Some longtime observers of the labor movement are skeptical that unions will embrace Richman’s call to arms. “I’ve found that unions are very shortsighted,” says Bill Fletcher Jr., co-founder of the Center for Labor Renewal and a former education director of the AFL-CIO. “There’s a conservatism that exists in the labor movement—a sense that doing anything different might be too radical, or could be misperceived, or could lead to an uncertain outcome.”

Given the bleak state of affairs for workers, however, some argue the labor movement has little left to lose. “There’s no point thinking that if labor sticks with the status quo, they will survive,” says Erik Loomis, a labor historian at the University of Rhode Island. “The National Labor Relations Board under Obama was probably the best it’s been for labor since LBJ. But even that kind of incremental progress is just not enough when you’re at total war with the Republicans.”

When it comes to corporations and employers, the courts routinely adopt a rights-based position. Unlimited campaign contributions are protected as a form of free speech. Denying the right of unions to collect dues from all employees is defended as “the right to work.” Employers have the right to permanently replace striking workers, and to put economic pressure on other businesses to support their own economic interests. Richman points to cable television providers that have blacked out an entire channel rather than submit to a rate increase from the channel’s network—and have even urged viewers to call the network’s CEO to complain. “Why is the use of the secondary boycott legal when employed by media companies,” Richman writes in his report, “but illegal when exercised in solidarity by workers?”

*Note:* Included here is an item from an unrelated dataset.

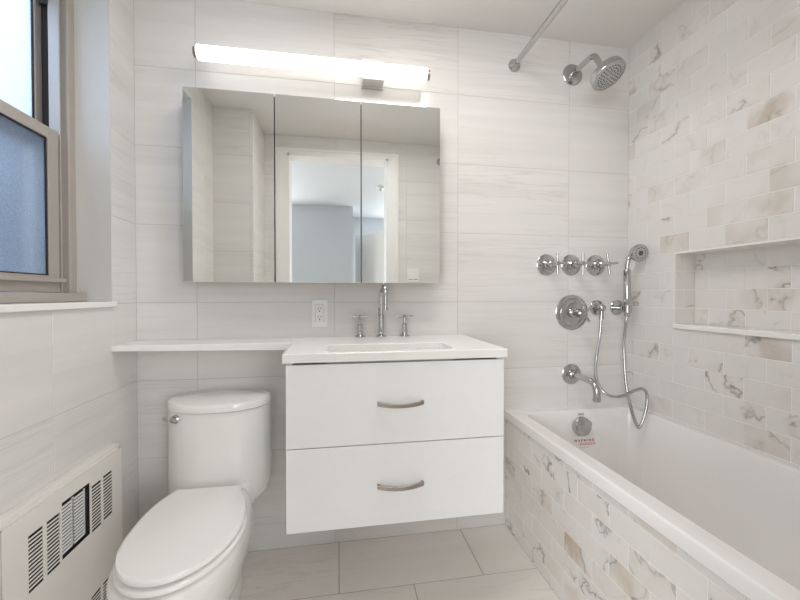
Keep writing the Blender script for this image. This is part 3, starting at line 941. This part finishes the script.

Richman spells out a variety of rights-based cases that unions should take to court—where even conservative judges have proven to be receptive to constitutional arguments. Unions should argue that workers have a free-speech right to protest their employers. If they are locked out on the job, workers should assert their due process rights under the Fifth Amendment. And they should challenge right-to-work laws and the bans on solidarity boycotts and so-called “signal picketing”—such as protests in front of a company that mistreats its employees—as violations of their Fourteenth Amendment right to equal protection under the law. “Simply put,” Richman argues, “unions are hampered by rules that would never be applied to corporations, or to any other form of political activism.”

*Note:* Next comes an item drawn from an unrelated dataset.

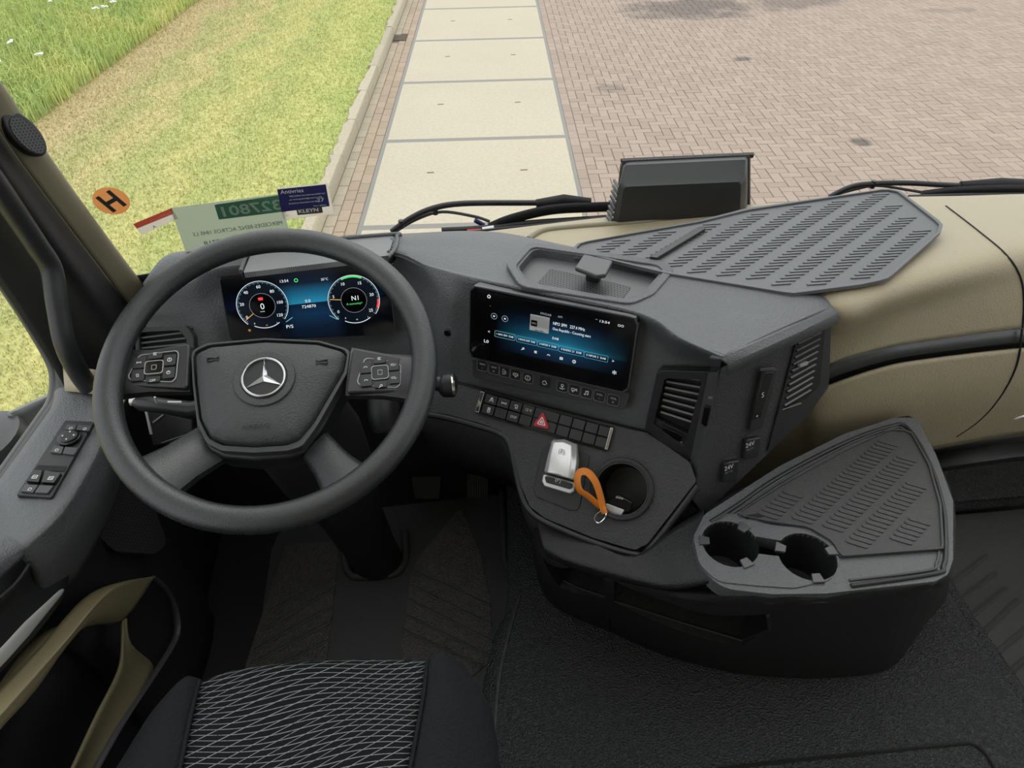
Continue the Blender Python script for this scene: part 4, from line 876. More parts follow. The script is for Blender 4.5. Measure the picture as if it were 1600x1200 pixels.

In addition to fighting in court, workers and their allies need to educate the public about workplace inequality and pressure Democratic lawmakers to block anti-labor judges. They also need to begin outlining a clear pro-worker agenda for whoever wins the Democratic nomination for president in 2020. The Obama era showed just how brief the window of opportunity can be for advancing labor rights. That’s why, even though the GOP currently controls all three branches of government, and the courts still tilt to the right on matters of labor law, unions and their supporters must wage a war on all fronts. “It would be horrible if people thought we could just pursue a long legal strategy and ultimately win in the courts,” says Stephen Lerner, a labor strategist and architect of the Justice for Janitors campaign. “It has to be part of a concerted strategy—winning both legally and legislatively.”

In a way, there’s no better time than now to implement a rights-based labor strategy. After all, Lerner points out, some of the greatest gains in labor history have come from workers organizing to fight illegal or unprotected conditions—whether it was farmworkers going on strike to protest low wages, or public school teachers mobilizing for collective bargaining rights at the state level. It’s not just Republicans holding back workers—it’s also the timidity of unions themselves. “There has to be a willingness to break the law as a way to highlight injustices,” Lerner says, “to show we can go on offense.”